El viernes pasado Djokovic celebró eufórico algunos puntos del tercer set contra un renqueante Alcaraz. Fue algo desproporcionado e innecesario. El público parisino se lo afeó al serbio porque veía al chaval de Murcia sufriendo por no abandonar la pista central de Roland Garros. Algo parecido sería dedicar esta columna a los pecados de Podemos, un partido acalambrado que lucha desesperadamente por evitar un 6-0 en la urnas el próximo 23 de Julio.
Ya está todo escrito sobre el karma, y esa manera de hacer política desde el rencor y la venganza personal que se ha vuelto como un boomerang contra sus atizadores. Pero es interesante analizar lo sucedido en aquel movimiento surgido del 15M, donde convivían el marxismo-leninismo con una izquierda más posibilista. La experiencia demuestra que en los partidos radicales terminan por imponerse los más duros. Así sucedió en Podemos, donde Pablo Iglesias sacó el piolet para ir ajusticiando a la disidencia blandengue que encabezaba Errejón.
Resulta paradójico que ese mismo Podemos maximalista que hoy se deshace como mantequilla en las fauces de Yolanda haya conseguido arrastrar a Sánchez fuera de la socialdemocracia tradicional, con los efectos catastróficos que vimos en las elecciones locales, y que volveremos a ver en las generales. Sin duda Belarra y Montero podrán presumir de morir matando, al PSOE y a su propio partido.
Cada cierto tiempo esta pulsión cainita de la izquierda concluye en el espectáculo gore al que estamos asistiendo. La lucha por los puestos de salida en las listas electorales y las subvenciones estaba siendo impúdica, y quizá por ello los medios más afines al yolandismo comenzaron a ponerse en nerviosos ante la cautela de VOX a la hora de exigir cargos autonómicos y municipales para dar su apoyo al Partido Popular.
En VOX, como en Podemos, también conviven dos almas.

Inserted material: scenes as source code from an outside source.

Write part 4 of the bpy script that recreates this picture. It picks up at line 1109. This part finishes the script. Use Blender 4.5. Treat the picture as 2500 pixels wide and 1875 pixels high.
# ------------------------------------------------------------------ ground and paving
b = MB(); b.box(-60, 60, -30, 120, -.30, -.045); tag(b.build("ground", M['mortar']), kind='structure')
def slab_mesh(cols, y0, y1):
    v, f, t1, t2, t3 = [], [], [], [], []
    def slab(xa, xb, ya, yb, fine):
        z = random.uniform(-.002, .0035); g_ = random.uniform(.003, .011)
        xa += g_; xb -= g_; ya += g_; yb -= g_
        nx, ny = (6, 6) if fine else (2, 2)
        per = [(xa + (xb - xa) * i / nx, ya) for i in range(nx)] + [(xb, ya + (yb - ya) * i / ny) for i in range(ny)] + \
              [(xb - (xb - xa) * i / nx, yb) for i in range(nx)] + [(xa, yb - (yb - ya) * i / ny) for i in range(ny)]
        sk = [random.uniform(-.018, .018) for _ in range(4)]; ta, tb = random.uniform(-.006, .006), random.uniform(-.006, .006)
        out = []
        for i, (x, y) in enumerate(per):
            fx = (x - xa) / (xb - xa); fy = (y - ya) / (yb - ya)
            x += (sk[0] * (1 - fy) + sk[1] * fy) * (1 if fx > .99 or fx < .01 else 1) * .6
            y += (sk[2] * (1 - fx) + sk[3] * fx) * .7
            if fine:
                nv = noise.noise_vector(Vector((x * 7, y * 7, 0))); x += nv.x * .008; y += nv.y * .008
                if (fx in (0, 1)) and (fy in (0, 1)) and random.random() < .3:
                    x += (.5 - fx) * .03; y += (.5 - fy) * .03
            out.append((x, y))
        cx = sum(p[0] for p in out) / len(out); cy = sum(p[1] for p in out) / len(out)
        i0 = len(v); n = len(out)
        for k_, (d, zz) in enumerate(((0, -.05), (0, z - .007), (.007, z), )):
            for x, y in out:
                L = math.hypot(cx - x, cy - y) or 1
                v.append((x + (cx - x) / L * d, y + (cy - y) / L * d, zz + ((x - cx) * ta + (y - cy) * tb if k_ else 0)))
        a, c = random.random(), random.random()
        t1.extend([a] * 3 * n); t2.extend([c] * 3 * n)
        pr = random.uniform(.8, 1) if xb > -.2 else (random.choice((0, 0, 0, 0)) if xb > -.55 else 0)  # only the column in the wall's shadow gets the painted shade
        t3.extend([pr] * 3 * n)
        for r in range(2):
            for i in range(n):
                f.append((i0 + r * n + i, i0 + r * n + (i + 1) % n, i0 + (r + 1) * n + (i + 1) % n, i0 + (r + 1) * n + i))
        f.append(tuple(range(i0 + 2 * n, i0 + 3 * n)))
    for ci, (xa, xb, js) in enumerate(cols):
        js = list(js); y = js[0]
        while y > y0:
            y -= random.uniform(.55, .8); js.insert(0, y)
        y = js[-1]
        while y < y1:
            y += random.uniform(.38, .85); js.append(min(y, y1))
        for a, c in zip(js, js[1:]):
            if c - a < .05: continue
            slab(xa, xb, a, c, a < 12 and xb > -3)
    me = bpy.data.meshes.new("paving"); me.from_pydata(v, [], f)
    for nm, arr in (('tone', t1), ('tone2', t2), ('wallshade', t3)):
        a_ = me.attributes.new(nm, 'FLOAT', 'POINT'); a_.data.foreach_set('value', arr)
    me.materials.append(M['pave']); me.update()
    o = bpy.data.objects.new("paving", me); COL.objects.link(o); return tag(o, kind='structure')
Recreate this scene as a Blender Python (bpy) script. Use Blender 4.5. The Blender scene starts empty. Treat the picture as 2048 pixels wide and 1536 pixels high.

Una conservadora que proviene de una escisión del PP, y otra nostálgica de un pasado que, se pongan como pongan, no volverá. La primera es la que otorga el grueso de votos en un país que obviamente no se ha vuelto fascista de la noche a la mañana, del mismo modo que no se volvió comunista en 2016 cuando Pablo Iglesias obtuvo cinco millones de votos.
Está por ver si la estadística se cumple y en VOX terminan imponiéndose los brutos que mamaron de las ubres de la Falange o los posibilistas que salieron enfadados con Rajoy. El sentido común y la higiene democrática nos dictan que sería mejor lo segundo. Por eso llama la atención la ansiedad de la izquierda mediática por ver asomar el yugo y las flechas que atraviesen sin piedad al PP en las negociaciones de ayuntamientos y comunidades autónomas.
Leyendo la prensa local los días posteriores a las elecciones en Baleares, la alcaldía de Palma y la conselleria de Educación ya estaban en manos de VOX. Cuando Jorge Campos y Fulgencio Coll se mostraron favorables a facilitar el cambio político negociando programas y no cargos comenzaron unos aspavientos tragicómicos en los análisis. ¿pero qué pasa con estos ultras que no están poniendo de rodillas a la derechita cobarde?
La razón de tantos nervios es evidente. La izquierda necesita imperiosamente para mantener su chiringuito una derecha ultramontana, asilvestrada, que las diga bien gordas para justificar la alerta antifa y el resto de milongas sobre retroceder 40 años y tal. Este precisamente es el dilema al que se enfrenta VOX, y convendría que no perdiera de vista el hundimiento acaecido en las antípodas de su espectro ideológico.
Ahora VOX endurece las negociaciones desde Madrid porque las encuestas le alertan de una fuga masiva de voto útil hacia Feijóo, y los mismos que dicen que en España no existe la “extrema izquierda” se muestran entre eufóricos y aliviados por la posibilidad de ver entrar en las principales instituciones a la “extrema derecha”. Deberían aclararse, porque así no hay manera de que cale el miedo al fascio.